In my opinion, we need to care a lot more about brokenness for 80% of
all code portable to the two major OSs rather than inefficiency for the
1% of code which will be on a EBCDIC native system and is running C++ 23.

(If I were wearing my WG14 hat, I'd care a lot more about minor systems.
But for WG21, there are not a lot of minor systems which will ever run
C++ 23. Almost all future C++ will run on of the big four OS kernels,
using one of the three major C++ compilers, on one of the two major CPU
architectures. As a former embedded systems developer, I'm more than
happy to support niche embedded devices, but the days of PIC are rapidly
giving forth to low end ARM CPUs. It's becoming a real monotheism out
there. And while that's sad, it does enable us to optimise software
design accordingly)

>> This may explain why I don't have any questions at the current time for
>> SG16.
> Polls can be used for more than just feedback. You have considerable
> experience that we might all benefit from. Asking for a poll for
> something that you already "know" the answer to can help determine where
> educational efforts may be warranted or to identify surprising
> perspectives. At least some of what you are proposing will be
> controversial (e.g., omitting 'char' based interfaces) and polling on
> those features may be helpful to facilitate further discussion that will
> improve chances for consensus later. Perhaps think of polls as more of
> an avenue for influence than requests for (technical) answers and guidance.

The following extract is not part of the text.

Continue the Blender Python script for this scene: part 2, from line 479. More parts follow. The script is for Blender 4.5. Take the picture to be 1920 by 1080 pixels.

Oh for sure. I was very active on SG meeting attendance up until I was
no longer able to do so. You may note some of my WG21 papers have "SG14"
in their title, I built up a consensus on a proposed design, and those
papers resulted. Unfortunately I can no longer attend US-timed meetings,
but it's not for a lack of recognition of the value of doing so.

Anyway, looking forward to the discussion at Cologne!